L'esquisse marque le nom d'Abraham,
écrit en grec. (Avec la permission du Rijksmuseum van Oudheden.) |
Il y a des dizaines de mentions d’Abraham dans les textes égyptiens dont
certains ont été traditionnellement qualifiés de magiques »[1] bien que
beaucoup de savants ne soient pas certains de savoir comment on fait la
distinction entre la magie antique et la religion [2]. Ces mentions sont
en cinq langues, le démotique, le vieux copte, le copte, le grec et
l'hébreu. Nous reprenons ici six des mentions d’Abraham, datant au
troisième siècle apr. J.-C., dont la plupart viennent de Thèbes, l'endroit
où les papyrus de Joseph Smith ont été trouvés ; ils ont été acquis à
l'origine par Giovanni d'Anastasi, qui les a vendus à plusieurs musées
d’Europe.
1. La première mention apparaît dans un chapitre sur la façon de faire une
chevalière. Une des étapes est de « apporter une pierre blanche » et «
écrire ce nom dessus… : Abraham, ami de l’h[omme]. »[3] (PDMxii 6-20 ;
comparer avec Apocalypse 2:17 ; D&A 130:10-11 ; Abr 3:1.)
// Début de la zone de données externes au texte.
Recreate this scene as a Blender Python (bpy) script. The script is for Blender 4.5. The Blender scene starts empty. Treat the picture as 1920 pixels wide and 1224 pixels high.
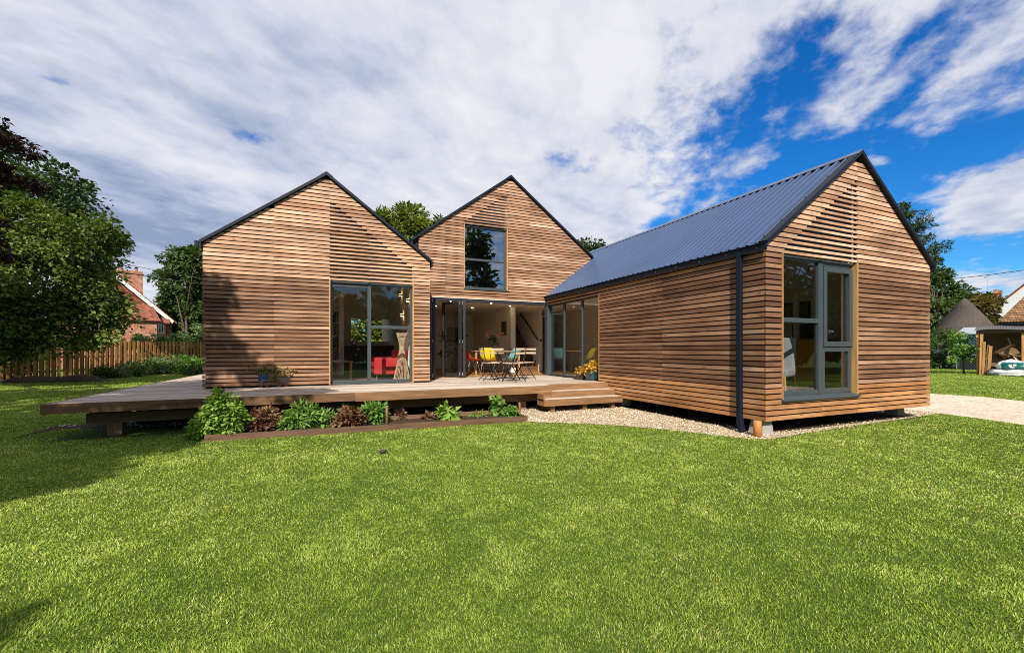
import bpy, math, random
import numpy as np
from mathutils import Vector, Matrix

SC = bpy.context.scene
COL = SC.collection
random.seed(7)
RNG = np.random.default_rng(11)

# ---------------------------------------------------------------- camera
F_PX, HOR, YAW, EYE = 798.5, 655.9, 0.406, 1.32      # calibrated on the 1920 px photograph
cam_d = bpy.data.cameras.new('camera')
cam = bpy.data.objects.new('camera', cam_d)
COL.objects.link(cam)
cam.location = (0, 0, EYE)
cam.rotation_euler = (math.radians(90), 0, -YAW)
cam_d.sensor_width = 36.0
cam_d.lens = F_PX / 1920 * 36
cam_d.shift_y = (HOR - 612) / 1920
cam_d.clip_start = 0.05
cam_d.clip_end = 3000
SC.camera = cam
CY, SY = math.cos(YAW), math.sin(YAW)

# ---------------------------------------------------------------- light
SUN_AZ, SUN_EL = math.radians(22), math.radians(40)   # azimuth left of the line behind the camera
SDIR = Vector((-math.sin(SUN_AZ) * math.cos(SUN_EL), -math.cos(SUN_AZ) * math.cos(SUN_EL), math.sin(SUN_EL)))
sd = bpy.data.lights.new('sun', 'SUN')
sd.energy = 5.0
sd.angle = math.radians(0.5)
sd.color = (1.0, 0.93, 0.82)
sun = bpy.data.objects.new('sun', sd)
COL.objects.link(sun)
sun.location = (-20, -40, 40)
sun.rotation_euler = (-SDIR).to_track_quat('-Z', 'Y').to_euler()
SC.view_settings.view_transform = 'Standard'
SC.view_settings.look = 'None'
SC.view_settings.exposure = 0.44
SC.view_settings.gamma = 1.0
SC.cycles.use_denoising = True
SC.cycles.filter_width = 0.95
SC.cycles.denoising_prefilter = 'NONE'
SC.cycles.max_bounces = 8
SC.cycles.transparent_max_bounces = 16
SC.cycles.sample_clamp_indirect = 4.0


# ---------------------------------------------------------------- node helpers
def nd(nt, typ, ins=None, **props):
    n = nt.nodes.new(typ)
    for k, v in props.items():
        setattr(n, k, v)
    for k, v in (ins or {}).items():
        s = n.inputs[k]
        if isinstance(v, bpy.types.NodeSocket):
            nt.links.new(v, s)
        elif hasattr(s.default_value, '__len__') and not isinstance(v, (tuple, list)):
            s.default_value = [v] * len(s.default_value)
        elif hasattr(s.default_value, '__len__') and len(s.default_value) == 4 and len(v) == 3:
            s.default_value = (*v, 1)
        else:
            s.default_value = v
    return n


def mth(nt, op, a, b=0.0, c=None):
    ins = {0: a, 1: b}
    if c is not None:
        ins[2] = c
    return nd(nt, 'ShaderNodeMath', ins, operation=op).outputs[0]


def mix(nt, fac, a, b, mode='MIX'):
    n = nt.nodes.new('ShaderNodeMix')
    n.data_type = 'RGBA'
    n.blend_type = mode
    for i, v in ((0, fac), (6, a), (7, b)):
        s = n.inputs[i]
        if isinstance(v, bpy.types.NodeSocket):
            nt.links.new(v, s)
        elif i == 0:
            s.default_value = v
        else:
            s.default_value = (*v, 1) if len(v) == 3 else v
    return n.outputs[2]


def ramp(nt, fac, stops, interp='LINEAR'):
    n = nt.nodes.new('ShaderNodeValToRGB')
    n.color_ramp.interpolation = interp
    el = n.color_ramp.elements
    while len(el) < len(stops):
        el.new(0.5)
    for e, (p, c) in zip(el, stops):
        e.position = p
        e.color = (*c, 1) if hasattr(c, '__len__') else (c, c, c, 1)
    nt.links.new(fac, n.inputs[0])
    return n.outputs[0]


def attr(nt, name):
    return nd(nt, 'ShaderNodeAttribute', attribute_name=name).outputs['Fac']


def noise(nt, vec, scale, detail=4, rough=0.55, dist=0.0, out=0):
    return nd(nt, 'ShaderNodeTexNoise', {'Vector': vec, 'Scale': scale, 'Detail': detail, 'Roughness': rough, 'Distortion': dist}).outputs[out]


def mapping(nt, vec, scale=(1, 1, 1), loc=(0, 0, 0), rot=(0, 0, 0)):
    return nd(nt, 'ShaderNodeMapping', {'Vector': vec, 'Scale': scale, 'Location': loc, 'Rotation': rot}).outputs[0]


def base_mat(name):
    m = bpy.data.materials.new(name)
    m.use_nodes = True
    nt = m.node_tree
    nt.nodes.clear()
    out = nt.nodes.new('ShaderNodeOutputMaterial')
    return m, nt, out


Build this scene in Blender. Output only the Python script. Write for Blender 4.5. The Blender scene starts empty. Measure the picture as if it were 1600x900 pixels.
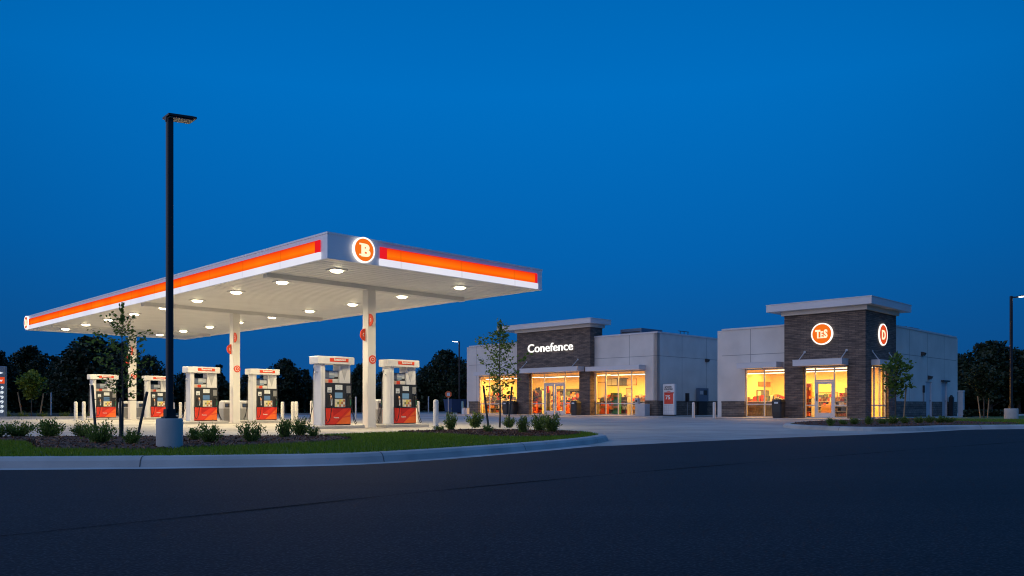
import bpy, math, random
import numpy as np
from mathutils import Vector, Matrix

random.seed(7)
RNG = np.random.default_rng(7)
SC = bpy.context.scene
COL = SC.collection
PI = math.pi
S2 = math.sqrt(0.5)
CAM_H, FPX, HOR = 0.78, 1250.0, 633.0     # eye height (m), focal length and horizon row in photo pixels


def P(u, v, z=0.0):
    """Spot on a level surface of height z that was measured at (u, v) on the photo."""
    Y = FPX * (CAM_H - z) / (v - HOR)
    return ((u - 800.0) / FPX * Y, Y)


# ------------------------------------------------------------------ materials
def new_mat(name):
    m = bpy.data.materials.new(name)
    m.use_nodes = True
    nt = m.node_tree
    for n in list(nt.nodes):
        nt.nodes.remove(n)
    out = nt.nodes.new('ShaderNodeOutputMaterial')
    return m, nt, out


def N(nt, kind, **kw):
    n = nt.nodes.new(kind)
    for k, v in kw.items():
        setattr(n, k, v)
    return n


def ramp(nt, stops):
    r = nt.nodes.new('ShaderNodeValToRGB')
    el = r.color_ramp.elements
    while len(el) < len(stops):
        el.new(0.5)
    for e, (p, c) in zip(el, stops):
        e.position = p
        e.color = (*c, 1) if len(c) == 3 else c
    return r


def pbr(name, col, rough=0.6, metal=0.0, var=0.12, scale=3.0, bump=0.0, bscale=60.0, spec=0.5, detail=6, coat=0.0):
    m, nt, out = new_mat(name)
    b = N(nt, 'ShaderNodeBsdfPrincipled')
    b.inputs['Roughness'].default_value = rough
    b.inputs['Metallic'].default_value = metal
    b.inputs['Specular IOR Level'].default_value = spec
    if coat:
        b.inputs['Coat Weight'].default_value = coat
    tc = N(nt, 'ShaderNodeTexCoord')
    no = N(nt, 'ShaderNodeTexNoise')
    no.inputs['Scale'].default_value = scale
    no.inputs['Detail'].default_value = detail
    nt.links.new(tc.outputs['Object'], no.inputs['Vector'])
    lo = tuple(max(0, c * (1 - var)) for c in col)
    hi = tuple(min(1, c * (1 + var)) for c in col)
    r = ramp(nt, [(0.3, lo), (0.7, hi)])
    nt.links.new(no.outputs['Fac'], r.inputs['Fac'])
    nt.links.new(r.outputs['Color'], b.inputs['Base Color'])
    if bump:
        n2 = N(nt, 'ShaderNodeTexNoise')
        n2.inputs['Scale'].default_value = bscale
        n2.inputs['Detail'].default_value = 4
        nt.links.new(tc.outputs['Object'], n2.inputs['Vector'])
        bp = N(nt, 'ShaderNodeBump')
        bp.inputs['Strength'].default_value = bump
        bp.inputs['Distance'].default_value = 0.01
        nt.links.new(n2.outputs['Fac'], bp.inputs['Height'])
        nt.links.new(bp.outputs['Normal'], b.inputs['Normal'])
    nt.links.new(b.outputs['BSDF'], out.inputs['Surface'])
    return m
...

2. Le deuxième exemple du nom d'Abraham apparaît dans une description de
la façon d’employer un anneau pour obtenir « le succès, la grâce et la
victoire ». Au cours de son invocation, le demandeur dit : « Ô dieu
puissant, toi qui surpasses tous les pouvoirs, je t’invoque, Iao, Sabaoth,
Adonai, Élohim, [six autres noms], Abraham, Isaac, Jacob, [encore 82 noms].
» Les quatre premiers noms sont hébreux et signifient « Seigneur des
armées, mon Seigneur, Dieu. »(PGMxii 270-321.)
3. La troisième mention d'Abraham vient du même papyrus que les deux
premières. Elle est accompagnée d'une image, une scène avec un lit en
forme de lion semblable à celle du fac-similé no. 1 du livre d'Abraham,
mais cette image est inversée. Une partie du texte, un charme d'amour, dit
: « Qu’Abraham qui… je t’adjure par… et incinère une telle, fille d’un
tel. Écris ces mots et dessine cette image sur un nouveau papyrus. » Plus
loin dans le texte nous lisons : « Je vous adjure, esprits des morts, [par
les pharaons] [4] et le démon Balsamos et le dieu à tête de chacal et les
dieux qui sont avec lui. » (PGMxii 474-495, PDMxii 135-164.)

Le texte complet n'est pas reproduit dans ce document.